By default, the test runner will store its output to some location like /data/data/${tested.project.app.package}/files. We can define an Ant target to use adb pull and copy the files to Jenkins workspace.
 
<target name=”pull-test-report”>
      <mkdir dir=”junitreports”/>
      <exec executable=”${adb}” failonerror=”true”>
      <arg line=”${adb.device.arg}”/>
      <arg value=”pull” />
      <arg value=”/data/data/${tested.project.app.package}/files/junit-report.xml” />
      <arg value=”junitreports/junit-report.xml” />
      </exec>
</target>
 
So, now we say,
ant clean debug install test pull-test-report
 
Code Coverage Using Emma
From the several tools available for code coverage analysis we use EMMA, an open-source toolkit for measuring and reporting Java code coverage that is supported by the Android project, and the infrastructure to start using it is already there, therefore minimizing the effort needed to implement it.
 
When we run ant clean debug install test pull-test-report, the coverage report gets created in /bin directory. This report can be recorded and displayed as a post build action in Jenkins,
 



 
 
 
 
 
 
 
Code Quality Using Lint
The Android SDK provides a code scanning tool called lint that helps to easily identify and correct problems with the structural quality of your code, without having to execute the app. The Jenkins plugin for lint parses XML reports produced by running lint, analyses them and displays the results for each build.
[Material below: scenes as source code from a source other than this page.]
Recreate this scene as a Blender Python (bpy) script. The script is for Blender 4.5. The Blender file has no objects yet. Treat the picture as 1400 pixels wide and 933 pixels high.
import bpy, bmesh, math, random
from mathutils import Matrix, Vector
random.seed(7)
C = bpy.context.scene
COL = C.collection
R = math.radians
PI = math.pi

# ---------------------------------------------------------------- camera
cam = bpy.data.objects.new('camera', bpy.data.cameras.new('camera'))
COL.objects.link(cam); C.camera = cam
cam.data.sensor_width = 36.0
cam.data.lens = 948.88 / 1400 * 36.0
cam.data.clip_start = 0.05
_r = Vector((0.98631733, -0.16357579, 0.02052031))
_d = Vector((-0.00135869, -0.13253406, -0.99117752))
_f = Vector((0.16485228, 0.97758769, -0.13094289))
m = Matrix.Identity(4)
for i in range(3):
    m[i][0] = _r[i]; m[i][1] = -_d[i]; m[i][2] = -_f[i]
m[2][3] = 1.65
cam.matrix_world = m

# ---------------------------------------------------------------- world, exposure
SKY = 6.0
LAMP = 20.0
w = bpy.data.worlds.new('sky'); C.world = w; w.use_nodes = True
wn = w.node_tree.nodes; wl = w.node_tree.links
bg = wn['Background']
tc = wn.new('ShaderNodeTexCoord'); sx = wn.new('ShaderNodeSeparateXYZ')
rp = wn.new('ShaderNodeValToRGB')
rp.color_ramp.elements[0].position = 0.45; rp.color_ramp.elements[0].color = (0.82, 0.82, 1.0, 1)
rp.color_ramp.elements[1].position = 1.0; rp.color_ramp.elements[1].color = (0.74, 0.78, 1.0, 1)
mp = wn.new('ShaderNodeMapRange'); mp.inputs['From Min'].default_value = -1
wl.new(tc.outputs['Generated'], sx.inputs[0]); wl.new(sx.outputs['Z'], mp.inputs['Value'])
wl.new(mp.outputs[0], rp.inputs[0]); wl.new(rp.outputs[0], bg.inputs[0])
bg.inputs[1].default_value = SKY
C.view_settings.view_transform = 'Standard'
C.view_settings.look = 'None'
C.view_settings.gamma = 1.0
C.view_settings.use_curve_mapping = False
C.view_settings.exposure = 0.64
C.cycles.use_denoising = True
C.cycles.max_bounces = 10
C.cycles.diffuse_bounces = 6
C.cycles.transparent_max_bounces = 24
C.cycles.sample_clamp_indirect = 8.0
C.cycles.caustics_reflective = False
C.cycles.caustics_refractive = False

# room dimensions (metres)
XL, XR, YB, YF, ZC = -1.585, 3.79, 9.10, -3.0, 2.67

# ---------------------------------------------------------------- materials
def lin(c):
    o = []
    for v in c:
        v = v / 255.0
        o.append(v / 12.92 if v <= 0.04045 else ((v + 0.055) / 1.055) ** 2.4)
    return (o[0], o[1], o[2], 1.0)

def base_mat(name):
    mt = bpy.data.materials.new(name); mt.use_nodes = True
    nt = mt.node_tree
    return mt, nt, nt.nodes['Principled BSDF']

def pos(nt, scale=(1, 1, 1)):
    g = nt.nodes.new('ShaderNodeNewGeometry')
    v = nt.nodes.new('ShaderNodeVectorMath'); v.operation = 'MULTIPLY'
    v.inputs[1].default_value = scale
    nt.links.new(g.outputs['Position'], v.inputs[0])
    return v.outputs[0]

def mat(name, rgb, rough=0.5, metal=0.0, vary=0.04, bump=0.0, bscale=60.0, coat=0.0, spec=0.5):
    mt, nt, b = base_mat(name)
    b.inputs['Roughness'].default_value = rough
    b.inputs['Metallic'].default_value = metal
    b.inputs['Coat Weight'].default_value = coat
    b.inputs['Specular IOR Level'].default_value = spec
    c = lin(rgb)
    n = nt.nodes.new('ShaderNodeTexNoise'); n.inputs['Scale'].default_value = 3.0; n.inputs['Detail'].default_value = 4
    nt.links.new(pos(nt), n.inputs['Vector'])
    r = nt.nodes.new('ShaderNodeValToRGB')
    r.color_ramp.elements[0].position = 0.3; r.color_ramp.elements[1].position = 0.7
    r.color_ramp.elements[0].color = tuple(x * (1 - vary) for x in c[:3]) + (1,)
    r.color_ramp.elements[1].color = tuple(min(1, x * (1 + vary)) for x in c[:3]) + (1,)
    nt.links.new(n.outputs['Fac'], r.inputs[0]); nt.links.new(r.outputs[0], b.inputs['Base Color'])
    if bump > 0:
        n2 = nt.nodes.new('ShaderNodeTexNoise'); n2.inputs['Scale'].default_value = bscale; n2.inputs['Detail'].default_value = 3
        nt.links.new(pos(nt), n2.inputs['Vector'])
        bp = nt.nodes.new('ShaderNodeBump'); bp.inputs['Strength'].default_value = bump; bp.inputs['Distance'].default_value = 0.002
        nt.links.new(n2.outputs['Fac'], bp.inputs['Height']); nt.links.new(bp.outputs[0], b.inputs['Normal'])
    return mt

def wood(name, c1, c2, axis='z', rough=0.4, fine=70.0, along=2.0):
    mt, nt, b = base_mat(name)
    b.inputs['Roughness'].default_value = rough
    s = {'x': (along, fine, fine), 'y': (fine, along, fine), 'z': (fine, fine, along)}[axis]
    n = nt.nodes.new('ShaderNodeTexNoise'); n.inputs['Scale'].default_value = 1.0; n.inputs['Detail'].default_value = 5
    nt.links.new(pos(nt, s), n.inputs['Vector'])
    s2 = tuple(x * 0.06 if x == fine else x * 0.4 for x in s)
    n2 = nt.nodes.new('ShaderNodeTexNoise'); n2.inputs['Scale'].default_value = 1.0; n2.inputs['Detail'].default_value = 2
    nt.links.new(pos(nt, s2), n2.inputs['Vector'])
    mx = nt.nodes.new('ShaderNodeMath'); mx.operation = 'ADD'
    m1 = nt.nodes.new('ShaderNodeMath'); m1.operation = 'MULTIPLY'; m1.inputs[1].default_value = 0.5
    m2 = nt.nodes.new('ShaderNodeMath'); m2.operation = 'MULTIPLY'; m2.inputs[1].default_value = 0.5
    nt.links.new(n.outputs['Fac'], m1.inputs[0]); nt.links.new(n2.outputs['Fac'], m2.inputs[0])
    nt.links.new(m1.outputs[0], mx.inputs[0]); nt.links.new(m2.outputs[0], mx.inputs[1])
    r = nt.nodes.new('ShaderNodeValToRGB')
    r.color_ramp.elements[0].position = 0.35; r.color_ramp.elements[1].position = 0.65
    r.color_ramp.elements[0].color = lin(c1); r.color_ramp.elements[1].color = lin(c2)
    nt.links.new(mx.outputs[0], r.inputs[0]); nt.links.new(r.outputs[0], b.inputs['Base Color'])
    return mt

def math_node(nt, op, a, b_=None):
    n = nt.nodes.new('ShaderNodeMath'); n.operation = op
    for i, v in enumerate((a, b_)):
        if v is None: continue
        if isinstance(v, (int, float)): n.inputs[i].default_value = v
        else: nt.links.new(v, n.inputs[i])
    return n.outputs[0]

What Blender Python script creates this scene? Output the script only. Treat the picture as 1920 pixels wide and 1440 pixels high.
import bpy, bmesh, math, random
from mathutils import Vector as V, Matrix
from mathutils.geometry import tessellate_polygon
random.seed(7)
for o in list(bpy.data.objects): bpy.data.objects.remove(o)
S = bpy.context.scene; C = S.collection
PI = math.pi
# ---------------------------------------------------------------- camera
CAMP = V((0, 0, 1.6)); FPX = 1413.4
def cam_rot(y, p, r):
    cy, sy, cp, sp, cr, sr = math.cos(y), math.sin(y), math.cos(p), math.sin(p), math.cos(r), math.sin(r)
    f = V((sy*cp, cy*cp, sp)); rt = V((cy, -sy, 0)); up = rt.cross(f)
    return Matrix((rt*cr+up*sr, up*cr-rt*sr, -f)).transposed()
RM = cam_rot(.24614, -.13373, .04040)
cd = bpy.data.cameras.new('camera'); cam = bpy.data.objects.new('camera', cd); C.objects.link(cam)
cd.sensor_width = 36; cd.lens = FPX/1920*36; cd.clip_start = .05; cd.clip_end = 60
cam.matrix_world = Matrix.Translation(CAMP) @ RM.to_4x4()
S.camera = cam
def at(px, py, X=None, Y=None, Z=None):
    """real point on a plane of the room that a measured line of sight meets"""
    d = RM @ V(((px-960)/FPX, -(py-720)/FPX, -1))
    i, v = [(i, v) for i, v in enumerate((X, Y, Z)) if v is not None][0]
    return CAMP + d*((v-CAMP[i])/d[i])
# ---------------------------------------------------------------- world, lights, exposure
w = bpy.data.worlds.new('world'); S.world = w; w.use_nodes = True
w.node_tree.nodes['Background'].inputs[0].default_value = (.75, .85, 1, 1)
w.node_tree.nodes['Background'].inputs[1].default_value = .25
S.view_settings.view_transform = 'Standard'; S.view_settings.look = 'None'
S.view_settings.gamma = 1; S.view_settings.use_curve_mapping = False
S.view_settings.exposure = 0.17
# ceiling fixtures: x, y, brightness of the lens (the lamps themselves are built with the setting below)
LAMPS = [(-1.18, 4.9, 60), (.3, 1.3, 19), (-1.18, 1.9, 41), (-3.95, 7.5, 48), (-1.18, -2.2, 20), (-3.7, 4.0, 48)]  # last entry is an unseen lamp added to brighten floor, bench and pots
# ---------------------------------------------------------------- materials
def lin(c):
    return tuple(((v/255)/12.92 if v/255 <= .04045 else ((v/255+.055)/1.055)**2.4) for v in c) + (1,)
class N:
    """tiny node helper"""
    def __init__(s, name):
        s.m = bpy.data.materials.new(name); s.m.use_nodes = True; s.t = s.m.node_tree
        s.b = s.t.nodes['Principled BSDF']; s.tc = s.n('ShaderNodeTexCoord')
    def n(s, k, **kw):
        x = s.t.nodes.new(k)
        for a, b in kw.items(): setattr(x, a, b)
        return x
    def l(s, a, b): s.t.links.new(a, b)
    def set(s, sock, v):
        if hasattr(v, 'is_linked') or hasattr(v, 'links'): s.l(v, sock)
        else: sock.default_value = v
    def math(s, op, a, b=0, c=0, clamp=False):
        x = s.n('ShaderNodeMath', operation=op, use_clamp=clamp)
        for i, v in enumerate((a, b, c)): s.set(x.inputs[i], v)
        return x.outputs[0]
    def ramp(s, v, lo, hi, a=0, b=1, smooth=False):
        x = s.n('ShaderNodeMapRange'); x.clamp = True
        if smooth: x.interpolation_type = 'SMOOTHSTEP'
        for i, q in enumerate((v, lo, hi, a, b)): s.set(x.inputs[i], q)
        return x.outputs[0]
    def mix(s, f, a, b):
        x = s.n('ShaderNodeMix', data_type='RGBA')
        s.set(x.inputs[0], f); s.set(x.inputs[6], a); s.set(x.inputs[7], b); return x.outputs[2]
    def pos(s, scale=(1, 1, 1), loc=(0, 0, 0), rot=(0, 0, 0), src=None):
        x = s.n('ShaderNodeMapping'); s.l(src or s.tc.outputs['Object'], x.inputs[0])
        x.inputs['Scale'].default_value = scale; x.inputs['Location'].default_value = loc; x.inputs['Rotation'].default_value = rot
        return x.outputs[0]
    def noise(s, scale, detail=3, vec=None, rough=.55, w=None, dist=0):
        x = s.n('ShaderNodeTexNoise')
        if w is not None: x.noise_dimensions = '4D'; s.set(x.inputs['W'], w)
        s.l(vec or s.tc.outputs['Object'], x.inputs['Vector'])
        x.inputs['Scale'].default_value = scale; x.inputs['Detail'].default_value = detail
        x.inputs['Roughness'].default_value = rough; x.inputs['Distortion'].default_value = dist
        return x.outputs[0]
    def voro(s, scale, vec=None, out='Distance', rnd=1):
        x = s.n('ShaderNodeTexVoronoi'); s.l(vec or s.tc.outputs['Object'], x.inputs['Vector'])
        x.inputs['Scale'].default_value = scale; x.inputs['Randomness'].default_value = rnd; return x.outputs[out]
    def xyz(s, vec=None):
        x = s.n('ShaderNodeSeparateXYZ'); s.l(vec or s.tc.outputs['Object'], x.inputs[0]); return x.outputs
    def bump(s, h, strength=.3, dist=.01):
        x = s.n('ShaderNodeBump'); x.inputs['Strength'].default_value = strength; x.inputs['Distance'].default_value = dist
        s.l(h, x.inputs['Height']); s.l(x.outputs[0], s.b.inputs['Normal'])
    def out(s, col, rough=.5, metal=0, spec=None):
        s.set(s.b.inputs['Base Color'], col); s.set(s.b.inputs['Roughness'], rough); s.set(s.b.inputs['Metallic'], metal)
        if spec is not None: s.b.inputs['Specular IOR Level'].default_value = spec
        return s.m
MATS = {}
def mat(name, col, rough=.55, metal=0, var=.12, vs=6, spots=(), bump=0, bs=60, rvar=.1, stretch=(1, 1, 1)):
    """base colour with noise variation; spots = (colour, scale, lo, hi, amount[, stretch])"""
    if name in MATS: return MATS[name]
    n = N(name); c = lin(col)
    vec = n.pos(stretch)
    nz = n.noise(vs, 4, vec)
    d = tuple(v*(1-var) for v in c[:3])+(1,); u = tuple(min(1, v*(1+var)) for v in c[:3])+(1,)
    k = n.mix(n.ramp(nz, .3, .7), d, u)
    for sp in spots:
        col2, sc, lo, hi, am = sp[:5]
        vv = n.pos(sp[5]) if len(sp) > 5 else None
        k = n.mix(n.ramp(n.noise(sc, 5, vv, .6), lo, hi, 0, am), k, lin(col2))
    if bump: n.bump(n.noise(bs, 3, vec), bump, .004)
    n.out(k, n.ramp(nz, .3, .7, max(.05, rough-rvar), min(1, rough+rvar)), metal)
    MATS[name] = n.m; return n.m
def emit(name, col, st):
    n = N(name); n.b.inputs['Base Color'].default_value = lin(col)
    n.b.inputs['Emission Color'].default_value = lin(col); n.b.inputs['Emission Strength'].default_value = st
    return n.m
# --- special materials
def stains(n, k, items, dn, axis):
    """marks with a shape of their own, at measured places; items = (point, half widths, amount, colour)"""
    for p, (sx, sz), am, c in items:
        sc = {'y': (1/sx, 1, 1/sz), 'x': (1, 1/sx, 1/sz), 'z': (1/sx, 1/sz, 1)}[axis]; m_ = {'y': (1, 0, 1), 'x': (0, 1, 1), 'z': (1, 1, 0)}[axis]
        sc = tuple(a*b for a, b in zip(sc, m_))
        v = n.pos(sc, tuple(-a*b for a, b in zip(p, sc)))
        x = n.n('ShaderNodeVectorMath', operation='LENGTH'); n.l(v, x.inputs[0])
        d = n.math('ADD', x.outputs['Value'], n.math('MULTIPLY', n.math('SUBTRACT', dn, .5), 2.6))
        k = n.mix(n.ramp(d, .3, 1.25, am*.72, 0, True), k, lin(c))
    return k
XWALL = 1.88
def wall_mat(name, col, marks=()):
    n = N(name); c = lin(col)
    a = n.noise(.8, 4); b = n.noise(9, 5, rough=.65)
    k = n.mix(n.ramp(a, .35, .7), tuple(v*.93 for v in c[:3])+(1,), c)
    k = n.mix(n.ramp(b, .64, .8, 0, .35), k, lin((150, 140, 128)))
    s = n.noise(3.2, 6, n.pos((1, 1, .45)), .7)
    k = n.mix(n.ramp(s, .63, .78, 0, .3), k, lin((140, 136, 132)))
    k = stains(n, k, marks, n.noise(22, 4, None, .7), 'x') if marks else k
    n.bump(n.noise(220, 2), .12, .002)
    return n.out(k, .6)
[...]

Information shown includes a build summary, list of issues and trends.
 
 
 
 
 
 
 
 
 
 
 
Thus, an automated workflow looks like,
  1. Code is committed into Git/SVN
  2. Jenkins job is invoked for a defined branch which performs the following
    1. Build code
    2. Run UTs and ITs
    3. Publish reports
  3. If UT failures threshold is reached, fail the build and send email to responsible developers
  4. Generate tag from branch revision
  5. Build APK
  6. Deploy on emulator
  7. Run functional tests on emulator and mail the report to QA teams
By automating the build process and running the tests on a regular basis, we reduce bugs and simplify and accelerate the process of shipping great apps.